Task prompt:
Leaving out all pictures, copy exactly the lines from the one containing "What Blender Python" down to the one containing "FLOOR=-H0/S", both of them included.
===== The records =====
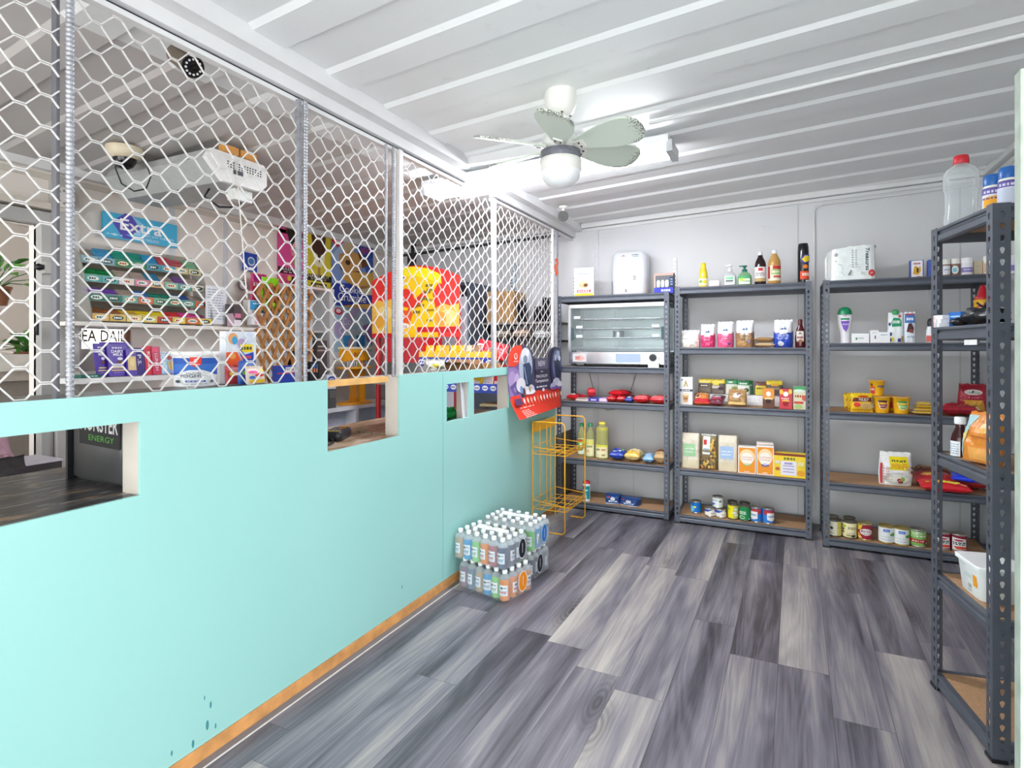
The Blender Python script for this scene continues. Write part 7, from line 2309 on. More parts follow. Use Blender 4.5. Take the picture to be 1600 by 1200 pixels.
# ------------------------------------------------------------------ ice cream posters on the far wall
far_board('ice_cream_poster', 'pink raspberry ice cream poster with chocolate coated bar', 'poster', 433, 476, 339, 450, [
    ('p', [(-.35, .55), (-.38, .88), (-.15, .98), (.25, .95), (.55, .80), (.60, .45), (.45, .15), (-.05, .10)], '#2a2420'), ('p', [(-.38, .88), (-.46, .80), (-.42, .5), (-.35, .55)], '#7a4a34'), ('p', [(-.1, .12), (.2, .32), (.52, .28), (.58, .02), (.3, -.12), (.0, -.08)], '#eaa0a8'), ('p', [(-.02, .0), (.2, .16), (.48, .14), (.44, .08), (.22, .08)], '#5a2a34'), ('p', [(.1, -.08), (.28, -.12), (.18, -.38), (.06, -.34)], '#b08a4c'),
    ('r', -1, -.62, 1, -.44, '#2c1c20'), ('t', 'RASPBERRY', .1, -.49, .8, .04, '#e8d4d8'), ('g', .1, -.57, .7, .02, '#c9a0b0'), ('e', -.55, -.78, .25, .14, '#c04a6a'), ('e', .1, -.8, .3, .12, '#33201c'), ('e', .55, -.82, .35, .14, '#6a2430'), ('e', .3, -.88, .2, .07, '#d84a34'), ('e', -.2, -.74, .15, .08, '#d8c03c'), ('r', -1, -1, 1, -.96, '#e6d8d8')], '#dd4a94')
far_board('ice_cream_poster', 'yellow hazelnut ice cream poster with chocolate and nut bar', 'poster', 476, 517, 350, 458, [
    ('r', -1, -1, 1, 1, '#dcc83a'), ('e', .0, .62, .55, .30, '#4a2c20'), ('e', .0, .58, .42, .22, '#6a4030'), ('p', [(-.5, .5), (.5, .5), (.5, .2), (.15, .1), (.05, -.15), (-.1, .1), (-.5, .2)], '#4a2a1e'), ('p', [(-.5, .2), (-.1, .1), (.05, -.15), (.15, .1), (.5, .2), (.4, -.15), (.05, -.28), (-.3, -.2)], '#ece2bc'), ('r', -.08, -.5, .12, -.25, '#b08a4c'),
    ('r', -1, -.66, 1, -.48, '#2a2018'), ('t', 'HAZELNUT', .0, -.53, .8, .04, '#e6dcc0'), ('g', .0, -.61, .6, .02, '#b0a888'), ('r', -.6, -.96, .6, -.72, '#3c3420'), ('e', -.1, -.84, .4, .09, '#8a7a3c'), ('g', .1, -.8, .3, .02, '#d9d0a8')], '#dcc83a')
far_board('ice_cream_poster', 'large blue and gold cookie ice cream poster with chunky lettering', 'poster', 516, 582, 366, 480, [
    ('r', -1, -1, 1, 1, '#7f98cc'), ('p', [(-1, .3), (-.2, .9), (.1, .6), (-.6, .1)], '#a8bcdc'), ('p', [(-.3, 1), (.3, 1), (-.1, .3), (-.5, .5)], '#d0b890'), ('p', [(.1, 1), (1, 1), (1, .3), (.5, .45), (.2, .7)], '#2c48a0'), ('p', [(.5, .3), (1, .5), (1, -.3), (.7, -.1)], '#3c5cb0'), ('p', [(-.96, .98), (-.45, .98), (-.45, .72), (-.7, .55), (-.96, .66)], '#cc2430'), ('e', -.7, .80, .15, .10, '#f2d8d4'), ('e', -.7, .82, .09, .06, '#cc2430'),
    ('t', 'NEW', .62, .62, .24, .09, '#d8444c'), ('p', [(-.65, .38), (-.2, .52), (.3, .50), (.45, .30), (.3, .02), (-.3, -.06), (-.62, .10)], '#d09a58'), ('p', [(.2, .55), (.5, .48), (.75, .22), (.45, .12)], '#6a4428'), ('e', -.25, .2, .12, .07, '#4a2c20'), ('p', [(-.6, .08), (-.3, -.06), (.3, .02), (.32, -.04), (-.3, -.13), (-.6, .0)], '#5a3420'),
    ('p', [(-.5, -.06), (.9, .02), (.95, -.32), (.1, -.42), (-.45, -.28)], '#d09c48'), ('p', [(-.4, -.28), (.1, -.42), (.9, -.34), (.8, -.48), (.0, -.5)], '#a8742c'), ('p', [(.5, -.2), (1, .1), (1, -.3)], '#d8ac4c'),
    ('p', [(-1, -.42), (-.2, -.36), (.6, -.52), (1, -.5), (1, -.98), (-1, -.98)], '#2a3c98'), ('p', [(.3, -.5), (1, -.35), (1, -.6), (.5, -.62)], '#c9bc9c'), ('t', 'Cookie', -.12, -.52, .52, .10, '#f2efe6'), ('t', 'Crumble', -.05, -.74, .66, .11, '#f2efe6'), ('p', [(-.6, -1), (.8, -1), (1, -.86), (.2, -.9)], '#d8a44c')], '#5c78b8')
far_board('ice_cream_poster', 'pale blue and lilac cookie ice cream poster below the large one', 'poster', 517, 581, 481, 560, [
    ('r', -1, -1, 1, 1, '#a9c8dc'), ('p', [(-1, .2), (0, 1), (.4, 1), (-.6, -.4)], '#b7a8d0'), ('p', [(.3, 1), (1, 1), (1, .4)], '#8a9ad0'), ('p', [(.5, .3), (1, .5), (1, -.5), (.7, -.3)], '#9a6aa8'), ('e', -.68, .82, .2, .14, '#c42a44'), ('e', -.68, .84, .12, .08, '#f0d8dc'), ('t', 'Cookie', .0, .45, .50, .14, '#dfe6ec'), ('t', 'Crumble', .0, .08, .66, .15, '#dfe6ec'), ('p', [(-.5, -.1), (-.1, -.1), (-.05, -.7), (-.4, -.8)], '#4aa0dc'), ('p', [(.15, -.1), (.6, -.05), (.6, -.5), (.2, -.6)], '#3c8ad0'), ('e', -.1, -.5, .14, .3, '#d9a8b4'), ('r', -1, -1, 1, -.75, '#d9d8e0'), ('e', -.2, -.75, .16, .1, '#c9a43c')], '#a9c8dc')
# white doorway cupboard frame under the posters, lattice in front of it
a, b = far(442, 520, XF + .20)[1], far(521, 520, XF + .20)[1]
zt_, zb_ = far(480, 447, XF + .2)[2], far(560, 633, XF + .42)[2] + .001
t = thing('open_cupboard', 'white open cupboard frame under the pink and yellow posters', 'cupboard', (XF + .008, (a + b) / 2, zb_), PI / 2)
w = (b - a) / 2
cw = mat('#d3d3d4', .5, 0, .05, 6)
MB().box(-w, -.20, zt_ - zb_ - .02, w, 0, zt_ - zb_, mat('#e6d8d4', .5)).build('top_board', t)
for x in (-w, -w * .02, w * .80):
    MB().box(x, -.20, 0, x + (.03 if x < w * .5 else w * .2), 0, zt_ - zb_ - .021, cw).build('upright', t)
MB().box(-w + .03, -.01, 0, w * .8, -.004, zt_ - zb_ - .03, mat('#c3c2c2', .5)).build('back_board', t)
for z in (.38, .62):
    MB().box(.02, -.18, z, w * .79, -.01, z + .015, cw).build('inner_shelf', t)


def lattice():
    x = XF + .30
    a, b = far(403, 520, x)[1], far(489, 520, x)[1]
    z0, z1 = far(450, 592, x)[2] - .02, far(450, 446, x)[2]
    t = thing('wooden_lattice', 'brown wooden trellis lattice leaning in front of the white cupboard', 'trellis', (x, (a + b) / 2, z0), PI / 2)
    w, h = (b - a) / 2, z1 - z0
    m = mat('#b07a40', .6, 0, .2, 20)
    m2 = mat('#a06c36', .6, 0, .2, 20)
    ang = R(64)
    for s, y, mm in ((1, 0, m), (-1, .012, m2)):
        mb = MB()
        k = -12
        while k < 14:
            # slat through (k*pitch, 0) at +-ang, clipped to the rectangle
            px = k * .072
            dx, dz = math.cos(ang) * s, math.sin(ang)
            t0, t1 = 0, h / dz
            lo, hi = (-w - px) / dx, (w - px) / dx
            if lo > hi:
                lo, hi = hi, lo
            t0, t1 = max(t0, lo), min(t1, hi)
            if t1 - t0 > .05:
                nx, nz = -dz * .011, dx * .011
                p, q = (px + dx * t0, dz * t0), (px + dx * t1, dz * t1)
                mb.add([(p[0] + nx, y, p[1] + nz), (q[0] + nx, y, q[1] + nz), (q[0] - nx, y, q[1] - nz), (p[0] - nx, y, p[1] - nz), (p[0] + nx, y + .010, p[1] + nz), (q[0] + nx, y + .010, q[1] + nz), (q[0] - nx, y + .010, q[1] - nz), (p[0] - nx, y + .010, p[1] - nz)],
                       [(0, 1, 2, 3), (7, 6, 5, 4), (0, 4, 5, 1), (1, 5, 6, 2), (2, 6, 7, 3), (3, 7, 4, 0)], mm)
            k += 1
        mb.build('lattice_slats', t)


lattice()
# white work bench along the far wall (seen through the hatch)
yb0, yb1 = 2.30, 4.36
ZBN = far(560, 633, XF + .42)[2]
t = thing('work_bench', 'white open work bench along the far wall behind the payment hatch', 'bench', (XF + .01, (yb0 + yb1) / 2, 0), PI / 2)
w = (yb1 - yb0) / 2
wh = mat('#dcdde2', .5, 0, .05, 6)
MB().box(-w, -.42, ZBN - .03, w, 0, ZBN, wh).build('top', t)
for x in (-w, -.05, .46 * w, w - .03):
    MB().box(x, -.42, .10, x + .035, 0, ZBN - .031, wh).build('upright', t)
MB().box(-w, -.30, .25, w, -.28, ZBN - .031, mat('#c9cddc', .5)).build('back_board', t)
MB().box(-w, -.42, .10, w, -.02, .13, wh).build('lower_board', t)
MB().box(-w + .02, -.38, 0, w - .02, -.05, .10, mat('#5a4a3c', .6)).build('plinth', t)


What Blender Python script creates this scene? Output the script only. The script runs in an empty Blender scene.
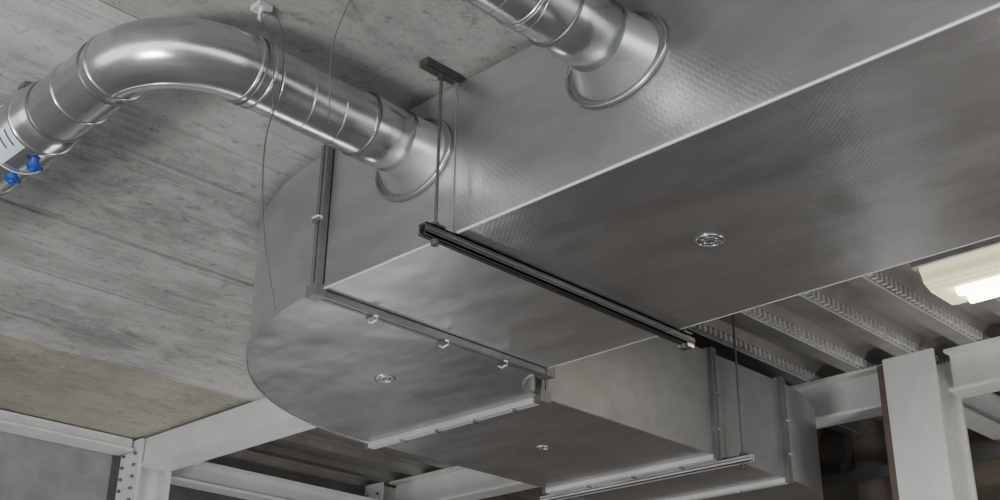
import bpy, bmesh, math, random
from mathutils import Vector, Matrix
random.seed(4)
S=1.8; H0=1.6
def W(x,y,z): return Vector((x*S,y*S,H0+z*S))
FLOOR=-H0/S

# ---------------------------------------------------------------- materials
def newmat(name):
    m=bpy.data.materials.new(name); m.use_nodes=True
    nt=m.node_tree; b=nt.nodes['Principled BSDF']; return m,nt,b
def ramp(nt,stops):
    r=nt.nodes.new('ShaderNodeValToRGB'); cr=r.color_ramp
    while len(cr.elements)<len(stops): cr.elements.new(0.5)
    for e,(p,c) in zip(cr.elements,stops):
        e.position=p; e.color=(c[0],c[1],c[2],1) if not isinstance(c,(int,float)) else (c,c,c,1)
    return r
def noise(nt,co,scale,detail=4,mapscale=None,rot=None,rough=.5,dist=0):
    n=nt.nodes.new('ShaderNodeTexNoise'); n.inputs['Scale'].default_value=scale
    n.inputs['Detail'].default_value=detail; n.inputs['Roughness'].default_value=rough
    n.inputs['Distortion'].default_value=dist
    if mapscale or rot:
        m=nt.nodes.new('ShaderNodeMapping')
        if mapscale: m.inputs['Scale'].default_value=mapscale
        if rot: m.inputs['Rotation'].default_value=rot
        nt.links.new(co,m.inputs['Vector']); co=m.outputs[0]
    nt.links.new(co,n.inputs['Vector']); return n
def mix(nt,a,b,f,mode='MIX'):
    m=nt.nodes.new('ShaderNodeMix'); m.data_type='RGBA'; m.blend_type=mode
    for v,i in ((f,0),(a,6),(b,7)):
        if isinstance(v,bpy.types.NodeSocket): nt.links.new(v,m.inputs[i])
        elif isinstance(v,(tuple,list)): m.inputs[i].default_value=(*v,1)
        else: m.inputs[i].default_value=v
    return m.outputs[2]
def bump(nt,b,h,strength,dist=.01,prev=None):
    n=nt.nodes.new('ShaderNodeBump'); n.inputs['Strength'].default_value=strength
    n.inputs['Distance'].default_value=dist
    nt.links.new(h,n.inputs['Height'])
    if prev: nt.links.new(prev.outputs[0],n.inputs['Normal'])
    nt.links.new(n.outputs[0],b.inputs['Normal']); return n
def obj_co(nt): return nt.nodes.new('ShaderNodeTexCoord').outputs['Object']

def sheet(name,c1,c2,rough=.36,metal=.9,scrim=False,wav=.35,scr=.25,spread=.12):
    m,nt,b=newmat(name); co=obj_co(nt)
    n1=noise(nt,co,1.3,5,rough=.6); r1=ramp(nt,[(.3,c1),(.7,c2)]); nt.links.new(n1.outputs[0],r1.inputs[0])
    n2=noise(nt,co,6,8,mapscale=(1,.25,1),rough=.7); r2=ramp(nt,[(.40,.88),(.6,1.0)]); nt.links.new(n2.outputs[0],r2.inputs[0])
    col=mix(nt,r1.outputs[0],r2.outputs[0],1.0,'MULTIPLY')
    n3=noise(nt,co,13,8,mapscale=(1,.5,1.4),rot=(.3,.4,.8),rough=.8); r3=ramp(nt,[(.61,0),(.69,1)]); nt.links.new(n3.outputs[0],r3.inputs[0])
    sc=nt.nodes.new('ShaderNodeMath'); sc.operation='MULTIPLY'; sc.inputs[1].default_value=scr
    nt.links.new(r3.outputs[0],sc.inputs[0])
    col=mix(nt,col,(.8,.79,.78),sc.outputs[0])
    nt.links.new(col,b.inputs['Base Color'])
    b.inputs['Metallic'].default_value=metal
    rr=nt.nodes.new('ShaderNodeMapRange'); rr.inputs['To Min'].default_value=rough-.06; rr.inputs['To Max'].default_value=rough+spread
    nt.links.new(n2.outputs[0],rr.inputs['Value']); nt.links.new(rr.outputs[0],b.inputs['Roughness'])
    w=noise(nt,co,2.2,2); bp=bump(nt,b,w.outputs[0],wav,.05)
    f=noise(nt,co,45,5); bp=bump(nt,b,f.outputs[0],.06,.005,bp)
    if scrim:
        for rot in (.785,-.785):
            mp=nt.nodes.new('ShaderNodeMapping'); mp.inputs['Rotation'].default_value=(.5,.3,rot); nt.links.new(co,mp.inputs['Vector'])
            wv=nt.nodes.new('ShaderNodeTexWave'); wv.inputs['Scale'].default_value=24; wv.inputs['Distortion'].default_value=1.2
            wv.inputs['Detail Scale'].default_value=.4
            nt.links.new(mp.outputs[0],wv.inputs['Vector']); bp=bump(nt,b,wv.outputs[0],.04,.003,bp)
    return m
M_duct=sheet('foil_faced_duct_sheet',(.55,.545,.545),(.68,.67,.67),.29,.93,True,.26,.35)
M_duct_lit=sheet('foil_sheet_lit_tone',(.58,.575,.57),(.68,.675,.67),.32,.9,False,.22,.35)  # lighter sheet copy: brightness of the tilted section put into the colour
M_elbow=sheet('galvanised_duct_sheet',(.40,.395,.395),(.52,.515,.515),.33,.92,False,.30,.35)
M_cross=sheet('galvanised_cross_run_dimmed',(.33,.33,.34),(.42,.42,.43),.46,.82,False,.25,.3)  # darkened sheet copy: base colour holds down lamp glow on the faces
M_pipe=sheet('spiral_galvanised_steel',(.52,.53,.54),(.66,.67,.68),.20,.96,False,.05,.06)
M_bright=sheet('bright_foil_tape',(.80,.80,.79),(.9,.9,.9),.4,.4,False,.1)
M_flange=sheet('flange_steel',(.18,.18,.18),(.30,.30,.30),.42,.7,False,.1)
M_flangeL=sheet('flange_galvanised',(.68,.68,.68),(.82,.82,.81),.38,.45,False,.1)
M_deck=sheet('deck_galvanised',(.30,.29,.275),(.50,.48,.46),.42,.7,False,.1)
def plain(name,c,rough=.5,metal=0,var=.15,sc=8,bs=.1):
    m,nt,b=newmat(name); co=obj_co(nt)
    n=noise(nt,co,sc,6,rough=.65)
    r=ramp(nt,[(.3,tuple(x*(1-var) for x in c)),(.7,tuple(min(1,x*(1+var)) for x in c))]); nt.links.new(n.outputs[0],r.inputs[0])
    nt.links.new(r.outputs[0],b.inputs['Base Color']); b.inputs['Roughness'].default_value=rough; b.inputs['Metallic'].default_value=metal
    bump(nt,b,n.outputs[0],bs,.005); return m
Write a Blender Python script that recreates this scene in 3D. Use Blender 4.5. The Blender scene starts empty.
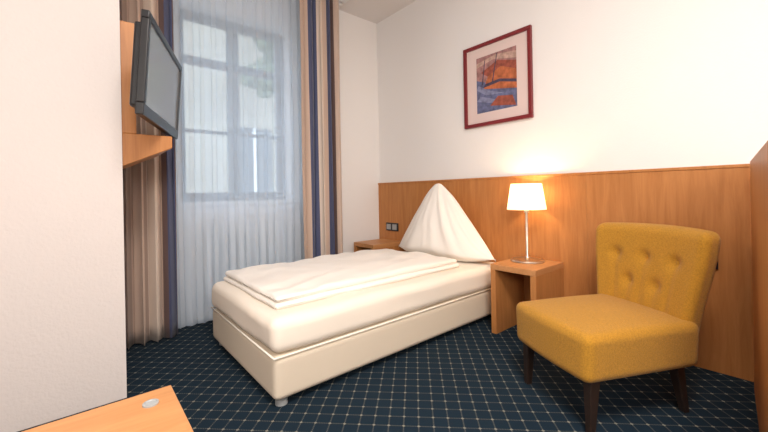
import bpy, bmesh, math, random
from mathutils import Vector, Matrix, noise
random.seed(3)
S=bpy.context.scene
S.view_settings.view_transform='Standard'
COL=S.collection

# ------------------------------------------------------------ materials
def mat(name,col,rough=.6,metal=0,bump=0,bscale=200,var=0,vscale=4,spec=.5,sheen=0):
    m=bpy.data.materials.new(name); m.use_nodes=True
    nt=m.node_tree; b=nt.nodes['Principled BSDF']
    b.inputs['Base Color'].default_value=(*col,1); b.inputs['Roughness'].default_value=rough
    b.inputs['Metallic'].default_value=metal; b.inputs['Specular IOR Level'].default_value=spec
    if sheen: b.inputs['Sheen Weight'].default_value=sheen
    tc=nt.nodes.new('ShaderNodeTexCoord')
    if var:
        n=nt.nodes.new('ShaderNodeTexNoise'); n.inputs['Scale'].default_value=vscale; n.inputs['Detail'].default_value=4
        nt.links.new(tc.outputs['Object'],n.inputs['Vector'])
        r=nt.nodes.new('ShaderNodeValToRGB'); r.color_ramp.elements[0].position=.3; r.color_ramp.elements[1].position=.7
        r.color_ramp.elements[0].color=(*[c*(1-var) for c in col],1); r.color_ramp.elements[1].color=(*[min(1,c*(1+var)) for c in col],1)
        nt.links.new(n.outputs['Fac'],r.inputs['Fac']); nt.links.new(r.outputs['Color'],b.inputs['Base Color'])
    if bump:
        n=nt.nodes.new('ShaderNodeTexNoise'); n.inputs['Scale'].default_value=bscale; n.inputs['Detail'].default_value=3
        nt.links.new(tc.outputs['Object'],n.inputs['Vector'])
        bp=nt.nodes.new('ShaderNodeBump'); bp.inputs['Strength'].default_value=bump; bp.inputs['Distance'].default_value=.003
        nt.links.new(n.outputs['Fac'],bp.inputs['Height']); nt.links.new(bp.outputs['Normal'],b.inputs['Normal'])
    return m

def wood(name,c1,c2,scale=(14,14,1.2),rough=.42):
    m=bpy.data.materials.new(name); m.use_nodes=True; nt=m.node_tree; b=nt.nodes['Principled BSDF']
    tc=nt.nodes.new('ShaderNodeTexCoord'); mp=nt.nodes.new('ShaderNodeMapping'); mp.inputs['Scale'].default_value=scale
    n=nt.nodes.new('ShaderNodeTexNoise'); n.inputs['Scale'].default_value=2.2; n.inputs['Detail'].default_value=8; n.inputs['Roughness'].default_value=.65; n.inputs['Distortion'].default_value=.6
    r=nt.nodes.new('ShaderNodeValToRGB'); r.color_ramp.elements[0].position=.3; r.color_ramp.elements[1].position=.72
    r.color_ramp.elements[0].color=(*c1,1); r.color_ramp.elements[1].color=(*c2,1)
    L=nt.links.new; L(tc.outputs['Object'],mp.inputs['Vector']); L(mp.outputs['Vector'],n.inputs['Vector']); L(n.outputs['Fac'],r.inputs['Fac']); L(r.outputs['Color'],b.inputs['Base Color'])
    b.inputs['Roughness'].default_value=rough; b.inputs['Specular IOR Level'].default_value=.35
    return m

M_wall=mat('wall_paint',(.87,.84,.82),.9,bump=.25,bscale=90)
M_wallL=mat('wall_plaster_beige',(.71,.65,.625),.9,bump=.6,bscale=70)
M_ceil=mat('ceiling_paint',(.80,.765,.745),.9)
M_wood=wood('cherry_wood',(.42,.162,.046),(.56,.24,.076))
M_woodv=wood('cherry_wood_light',(.48,.21,.075),(.60,.29,.115),(1.5,14,14))
M_fab=mat('mustard_fabric',(.46,.222,.024),.88,bump=.7,bscale=420,var=.18,vscale=170,sheen=.12,spec=.18)
M_leg=mat('dark_leg_wood',(.025,.014,.010),.4)
M_sheet=mat('cream_sheet',(.90,.81,.70),.85,bump=.12,bscale=300)
M_duvet=mat('white_duvet',(.93,.87,.80),.85,bump=.12,bscale=300)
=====
Solution for this problem:
What Blender Python script creates this scene? Output the script only. The script runs in an empty Blender scene.
import bpy, bmesh, math, random
from mathutils import Vector, Matrix
random.seed(4)
S=1.8; H0=1.6
def W(x,y,z): return Vector((x*S,y*S,H0+z*S))
FLOOR=-H0/S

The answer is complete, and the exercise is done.